Making fun of politics

According to Elections Canada only 61 percent of Canadians cast a ballot in the recent federal election.

According to Elections Canada only 61 percent of Canadians cast a ballot in the recent federal election.

Apathy? Holding out for electoral reform? Annoyance at the cost of an election? The system isn’t perfect, but it’s further weakened by each uncast vote. So what’s going on?

Terry Fallis, the author of the award-winning and hilarious political page-turner, The Best Laid Plans has a few ideas. In his newly-released sequel, The High Road, Fallis lays part of the blame on negative campaigning.

As the book starts, the minority government has just fallen. Angus McClintock, who first ran on a lark and accidentally won his federal riding, wouldn’t consider running again, would he? The crusty, white-bearded engineering professor is rumpled and unkempt, looking more like a mall Santa on Christmas Eve than an MP. But Angus McClintock is larger than life. He’s full of integrity, and as it turns out, surprises.

Angus accepts the nomination and squares off in his riding against Flamethrower Fox, the king of negative campaigning. Fox runs a well-oiled smear campaign, but forgets that negative campaigning doesn’t just affect the individual being mocked. It makes voters believe all politicians are crooks, and refuse to vote for any of them. Can integrity finally prevail in politics?

This nasty race is filled with triumphs, disasters, baked-cookie missiles, canvassing by hover craft, a nail-biting election night, and visits from a drunken first lady. As you may have guessed, the plot in this laugh-out-loud tale verges on the ludicrous.

Even still, some of the over-the-top antics are closer to the truth than we’d like to think. McClintock’s fanciful entry into politics (winning his seat while away on vacation) has more than a few similarities to Quebec’s NDP candidate, Ruth Ellen Brosseau, who won her riding while spending part of her campaign at the craps tables in Las Vegas.

For the most part, however, The High Road is simply a fun tale, and not a complex commentary on politics in Canada. There’s a clear line between the can-do-no-wrong good guys, and the cardboard villains, given to sneering, leering and good ol’ Nixon-era thievery. It’s pretty easy to root for the underdogs.

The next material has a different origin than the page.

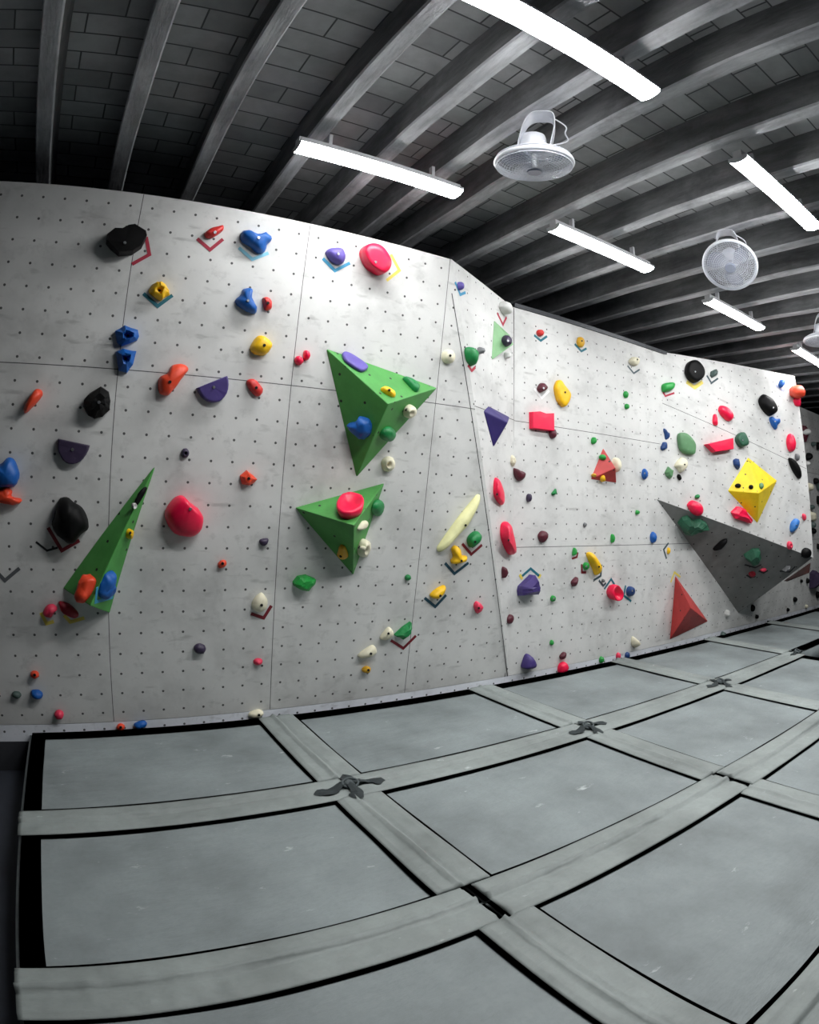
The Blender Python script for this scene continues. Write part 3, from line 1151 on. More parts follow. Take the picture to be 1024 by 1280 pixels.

Fallis is a bit of an underdog himself. He was unable to find a publisher for his first book, The Best Laid Plans. Not one to give up, Fallis printed it himself. The book probably would have languished in obscurity if it hadn’t surprised everyone by winning the prestigious Stephen Leacock Award for Humour. The Best Laid Plans then went on to win the 2011 Canada Reads contest, and was picked up and published by a large Canadian publishing house, McClelland and Stewart. Thousands of Canadians are now following the unlikely political career of Angus McClintock. I wouldn’t be surprised if we heard more from him and his tenacious author in the future.